EXERCISE TASK:
In the lines below, output everything from the first line through the line containing "bb = at(1230, 757, 195);" exactly as it is. Pictures are not part of the output.

----

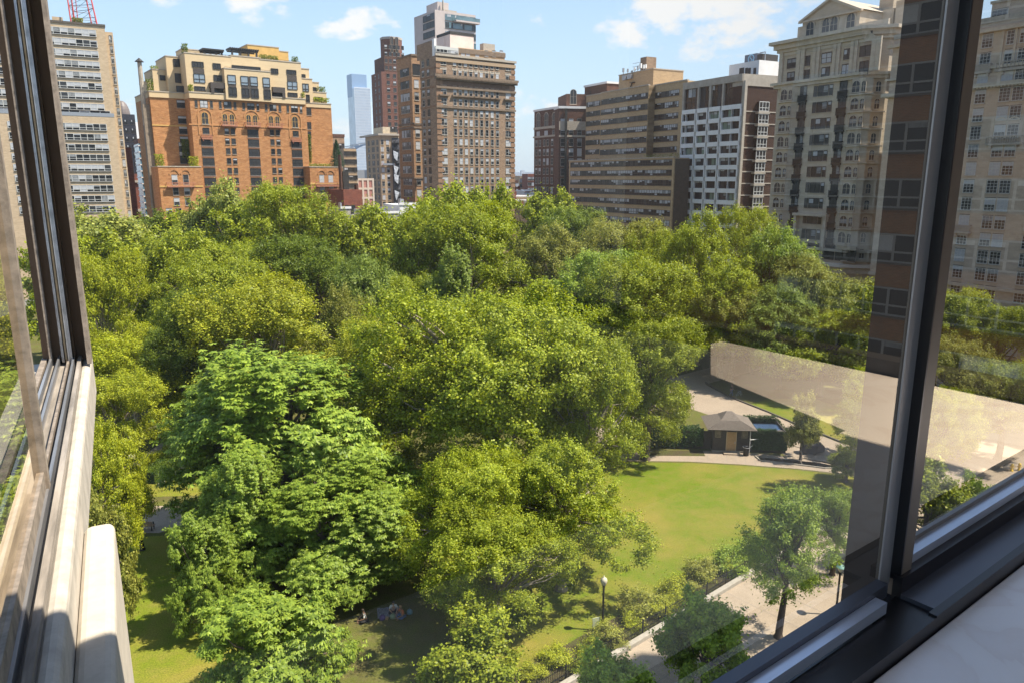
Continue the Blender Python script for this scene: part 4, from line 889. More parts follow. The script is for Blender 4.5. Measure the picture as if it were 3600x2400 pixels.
S.P('crown_band').box(-.2, xr_ + .2, -.3, 14.2, S.zt - 22, S.zt + .4, mat('crown_glass', (.2, .29, .43), .2, spec=.8)); S.done()
b = simple('parking_garage', 1203, 628, 330, 62, 1310, 616, 25, B_red, 'pink brick garage with a cream grid under the glass skyscraper')
M_crm = mat('cream_grid', (.55, .47, .4), .8); M_rpan = mat('pink_panel', (.42, .2, .17), .85, var=.1)
b.P('panel').box(-.02, b.w, -.1, 0, 0, b.zt - 1, M_rpan)
for z in lin(b.zt - 28, b.zt, 8): b.P('grid').box(-.1, b.w, -.3, -.1, z - .9, z, M_crm)
for u in lin(2, b.w, 6): b.P('grid').box(u - .4, u + .4, -.33, -.31, 0, b.zt, M_crm)
b.done()
b = Bld('arched_roof_hall', 1262, 590, 420, 62, 'grey ribbed barrel roof peeking over the garage'); prof = [(14 + 14 * math.cos(t) * 1.6, 34 + 15 * math.sin(t)) for t in lin(0, PI, 18)]
for (x1_, z1_), (x2_, z2_) in zip(prof, prof[1:]): b.P('roof').poly([(x1_, 0, z1_), (x1_, 30, z1_), (x2_, 30, z2_), (x2_, 0, z2_)], M_metal); b.P('rib').box(min(x1_, x2_), min(x1_, x2_) + .5, -.2, 30, z1_ - .1, z1_ + .35, M_wht)
b.P('wall').box(-9, 37, 0, 30, 0, 34, M_metal); b.done()
b = simple('dark_brick_building', 1207, 668, 215, 60, 1272, 672, 16, B_red, 'low dark red brick building with a black water tank beside the orange wing')
b.zt = b.hit(1250, 671)[1]
for r_ in range(3):
    for c__ in range(2): b.win(b.w * (.18 + .3 * c__), b.zt - 6.6 - r_ * 5, 1.3, 2.4, 'b', v=0)
b.P('tank').box(b.w * .2, b.w * .5, 3, 7, b.zt, b.zt + 5.4, M_frame_dk); b.P('chimney').box(b.w * .02, b.w * .09, 2, 4, b.zt, b.zt + 10, B_dark).box(b.w * .84, b.w * .95, 2, 4, b.zt, b.zt + 1.6, B_dark); b.done()
mb = MB(); p = at(1240, 745, 200)
for i in range(5): q = at(1250 + i * 13, 745, 196); mb.box(q.x - .42, q.x + .42, q.y, q.y + 1, q.z - .7, q.z + .7, M_conc)
bb = at(1230, 757, 195); bc = at(1330, 757, 195); mb.box(bb.x, bc.x, bb.y, bb.y + 14, 0, bb.z, M_roof); mb.build('low_roof_building', None, label='low roof with a row of cream cooling units below the dark brick building', cat='building')

# ================= dark red stepped tower
b = simple('red_brick_tower', 1340, 252, 420, 62, 1424, 256, 28, brick('brick_maroon', (.17, .075, .055), (.12, .055, .04), (.18, .12, .1), .6, .25, var=.25), 'dark red brick stepped tower with an octagonal crown', lx=1305)
xa, za = b.hit(1350, 198, 3); xb, _ = b.hit(1428, 200, 3); b.P('upper_wall').box(xa, xb, 3, 20, b.zt, za, B_dark)
xa, za2 = b.hit(1352, 135, 5); xb, _ = b.hit(1421, 140, 5); cx = (xa + xb) / 2; rr = (xb - xa) / 2; oc = [(cx + rr * 1.05 * math.cos(PI / 8 + k * PI / 4), 5 + rr + rr * 1.05 * math.sin(PI / 8 + k * PI / 4)) for k in range(8)]
b.P('crown').prism(oc, za, za2, MATS['brick_maroon']); oc2 = [(cx + (q[0] - cx) * 1.04, 5 + rr + (q[1] - 5 - rr) * 1.04) for q in oc]; b.P('crown').prism(oc2, za2 + .01, za2 + 1.2, M_conc)
for s_ in (-1, 1): b.win(cx + s_ * 1.4 - .3, za + 2.5, 1.6, 9, mesh=arch_mesh(1.7, 8, 0, B_buff), y0=4.7)
for k in range(22):
    for c__ in (.28, .55, .8): b.win(b.w * c__, b.zt - 3 - k * 3.6, 1.7, 1.9, 'b')
for k in range(4):
    for c__ in lin(.3, 1.0, 5): b.win(b.w * c__, b.zt + 1.5 + k * 3.6, 1.5, 1.9, 'b', 3)
for k in range(20):
    for c__ in (b.dep * .25, b.dep * .6): b.win(0, b.zt - 3 - k * 3.6, 1.7, 1.9, 'b', c__, side=1)
b.done()

# ================= beige corner building with scaffold and fire escape
b = simple('beige_corner_building', 1334, 470, 372, 62, 1402, 474, 22, B_buff, 'weathered beige building with fire escapes left of the brown hotel', lx=1284)
b.P('cornice').box(-1, b.w, -1, 0, b.zt - .9, b.zt, M_stone).box(-1, 0, 0, 30, b.zt - .9, b.zt, M_stone)
xa, za = b.hit(1345, 447, 3); b.P('attic').box(xa, b.w, 3, 18, b.zt, za, mat('render_pale', (.5, .42, .3), .9, var=.15))
for k in range(15):
    z = b.zt - 5.2 - k * 3.3
    for c__ in (.12, .4): b.win(b.w * c__, z, 1.4, 2.2, 's')
    for c__ in [q for q in (3, 4.6, 9, 10.6, 12.2, 17, 18.6, 23, 25) if q < b.dep - 1]: b.win(0, z, 1.0, 2.2, 'b', c__, side=1)
for c__ in lin(.72, .97, 4): b.win(b.w * c__, b.zt + 1, 1, 2.4, 'b', 3)
fe = b.P('fire_escape'); x0_ = b.w * .62
for k in range(14):
    z = b.zt - 4.5 - k * 3.2; fe.box(x0_, b.w, -1.8, 0, z, z + .18, M_frame_dk); fe.box(x0_, b.w, -1.85, -1.75, z + .9, z + 1.0, M_frame_dk)
    for u in lin(x0_, b.w, 8): fe.box(u - .04, u + .04, -1.85, -1.78, z, z + 1, M_frame_dk)
    fe.tube((x0_ + .6, -1.2, z), (b.w - .8, -1.2, z + 3.2), .16, .16, M_frame_dk, 4)
b.P('recess').box(b.w * .62, b.w, -.3, 0, 0, b.zt - 2, mat('netting_dark', (.08, .08, .09), .9, var=.5, scale=.6)); ns = b.P('torn_netting')
M_net = mat('netting_grey', (.4, .43, .47), .8, var=.4, scale=1)
for k, zz_ in enumerate((8, 15, 19, 27, 33, 40)): ns.poly([(x0_ - .1, -1.95, b.zt - zz_), (x0_ + 2.4, -2.0, b.zt - zz_ - 1), (x0_ + 1.8 - (k % 2), -2.1, b.zt - zz_ - 5), (x0_ + .2, -1.97, b.zt - zz_ - 3.4)], M_net)
b.done()
mb = MB(); p = b.hit(1340, 583); mb.box(0, 6.5, -1.4, -.3, 0, .25, M_frame_dk).box(0, 6.5, -1.42, -1.36, .25, 1.1, M_metal)
for u in lin(0, 6.5, 9): mb.box(u, u + .08, -1.44, -1.3, 0, 1.2, M_redpaint if u in (0, 6.5) else M_metal)
for u in (.4, 6.1): mb.tube((u, -.8, 1), (u, -.8, b.zt - p[1]), .05, .05, M_frame_dk, 4)
mb.build('swing_stage', None, loc=b.o + b.dx * (b.w * .05) + Vector((0, 0, p[1])), rz=b.rot, label="suspended work platform hanging on the beige building's front", cat='platform')
# ================= brown brick hotel
def Z3(x, y): return 1150 + x / 2.0907, y / 2.0907
Hh = Bld('brown_brick_hotel', *Z3(800, 408), 218, 56, 'large brown brick hotel with pale sash windows and a dark cornice')
def hh(x, y, y0=0): return Hh.hit(*Z3(x, y), y0)
xr_, _ = hh(1378, 450); zt = Hh.zt; yl, _ = Hh.hits(*Z3(680, 390))
Hh.P('wall').box(0, xr_, 0, abs(yl), 0, zt, B_brown)
# quoins, bands, cornices
M_quo = mat('quoin_brick', (.24, .145, .09), .9, var=.2)
for k in range(int(zt / 1.5)):
    Hh.P('quoins').box(-.14, 1.9 if k % 2 else 1.4, -.14, -.001, k * 1.5, k * 1.5 + 1.1, M_quo).box(xr_ - (1.9 if k % 2 else 1.4), xr_ + .14, -.14, -.001, k * 1.5, k * 1.5 + 1.1, M_quo)
zc = hh(805, 555)[1]; zc2 = hh(805, 632)[1]; zc3 = hh(805, 778)[1]
M_corn = mat('cornice_brown', (.19, .14, .10), .9, var=.2)
Hh.P('cornice').box(-.9, xr_ + .9, -.9, -.15, zc - .3, zc + .3, M_corn).box(-.7, xr_ + .7, -.7, -.15, zc - 1.1, zc - .3, M_corn)
for u in lin(-.3, xr_ + .3, 60): Hh.P('cornice').box(u - .15, u + .15, -1.1, -.7, zc - .75, zc - .3, M_corn)
Hh.P('band').box(0, xr_, -.1, -.001, zc2, zc - 1.1, mat('brick_shaded_band', (.15, .095, .065), .9, var=.2)); Hh.P('cornice').box(-.3, xr_ + .3, -.4, -.001, zc2 - .6, zc2, M_corn).box(-.3, xr_ + .3, -.35, -.001, zc3 - .5, zc3, M_corn)
Hh.P('cornice').box(-.4, xr_ + .4, -.5, 0, zt - .1, zt + .5, M_stone).box(-.2, xr_ + .2, -.3, 0, zt - 1.5, zt - .6, mat('gold_stone', (.36, .26, .17), .9))
for z in (zt - 3, zc, zc2, zc3): Hh.P('side_band').box(-.15, 0, .4, abs(yl), z - .25, z + .25, M_quo)
cols1 = [852, 936, 976, 1016, 1055, 1094, 1132, 1172, 1211, 1250, 1331]
xs = [hh(c, 460 + (c - 852) * .06)[0] for c in cols1]
rowsz = [hh(852, y)[1] for y in (452, 525, 602, 675, 748, 826, 898, 969, 1041, 1114, 1184, 1255, 1325, 1395, 1465)]
step = (rowsz[-6] - rowsz[-1]) / 5; rowsz += [rowsz[-1] - step * (k + 1) for k in range(5)]
for j, z in enumerate(rowsz):
    for i, x in enumerate(xs):
        big = i in (0, 10); Hh.win(x, z - .85, 1.8 if big else .95, 1.7, 'd' if big else 's')
        if j == 4: Hh.P('window_hood').box(x - (1.6 if big else 1.1), x + (1.6 if big else 1.1), -.6, -.01, z + 1.5, z + 1.9, M_corn)
        if j == 0: Hh.P('stone_panel').box(x - (1.1 if big else .8), x + (1.1 if big else .8), -.08, -.001, z - 2.2, z - 1.55, mat('panel_stone', (.45, .38, .3), .9, var=.25, scale=3))
yy = [Hh.hits(*Z3(c, 600))[0] for c in (745, 708)]
for j, z in enumerate(rowsz):
    for k, y_ in enumerate(yy): Hh.win(0, z - .9, 1.4, 1.7, 's' if k else 'b', abs(y_), side=1)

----

CORRECT RESPONSE:
Continue the Blender Python script for this scene: part 4, from line 889. More parts follow. The script is for Blender 4.5. Measure the picture as if it were 3600x2400 pixels.
S.P('crown_band').box(-.2, xr_ + .2, -.3, 14.2, S.zt - 22, S.zt + .4, mat('crown_glass', (.2, .29, .43), .2, spec=.8)); S.done()
b = simple('parking_garage', 1203, 628, 330, 62, 1310, 616, 25, B_red, 'pink brick garage with a cream grid under the glass skyscraper')
M_crm = mat('cream_grid', (.55, .47, .4), .8); M_rpan = mat('pink_panel', (.42, .2, .17), .85, var=.1)
b.P('panel').box(-.02, b.w, -.1, 0, 0, b.zt - 1, M_rpan)
for z in lin(b.zt - 28, b.zt, 8): b.P('grid').box(-.1, b.w, -.3, -.1, z - .9, z, M_crm)
for u in lin(2, b.w, 6): b.P('grid').box(u - .4, u + .4, -.33, -.31, 0, b.zt, M_crm)
b.done()
b = Bld('arched_roof_hall', 1262, 590, 420, 62, 'grey ribbed barrel roof peeking over the garage'); prof = [(14 + 14 * math.cos(t) * 1.6, 34 + 15 * math.sin(t)) for t in lin(0, PI, 18)]
for (x1_, z1_), (x2_, z2_) in zip(prof, prof[1:]): b.P('roof').poly([(x1_, 0, z1_), (x1_, 30, z1_), (x2_, 30, z2_), (x2_, 0, z2_)], M_metal); b.P('rib').box(min(x1_, x2_), min(x1_, x2_) + .5, -.2, 30, z1_ - .1, z1_ + .35, M_wht)
b.P('wall').box(-9, 37, 0, 30, 0, 34, M_metal); b.done()
b = simple('dark_brick_building', 1207, 668, 215, 60, 1272, 672, 16, B_red, 'low dark red brick building with a black water tank beside the orange wing')
b.zt = b.hit(1250, 671)[1]
for r_ in range(3):
    for c__ in range(2): b.win(b.w * (.18 + .3 * c__), b.zt - 6.6 - r_ * 5, 1.3, 2.4, 'b', v=0)
b.P('tank').box(b.w * .2, b.w * .5, 3, 7, b.zt, b.zt + 5.4, M_frame_dk); b.P('chimney').box(b.w * .02, b.w * .09, 2, 4, b.zt, b.zt + 10, B_dark).box(b.w * .84, b.w * .95, 2, 4, b.zt, b.zt + 1.6, B_dark); b.done()
mb = MB(); p = at(1240, 745, 200)
for i in range(5): q = at(1250 + i * 13, 745, 196); mb.box(q.x - .42, q.x + .42, q.y, q.y + 1, q.z - .7, q.z + .7, M_conc)
bb = at(1230, 757, 195); bc = at(1330, 757, 195); mb.box(bb.x, bc.x, bb.y, bb.y + 14, 0, bb.z, M_roof); mb.build('low_roof_building', None, label='low roof with a row of cream cooling units below the dark brick building', cat='building')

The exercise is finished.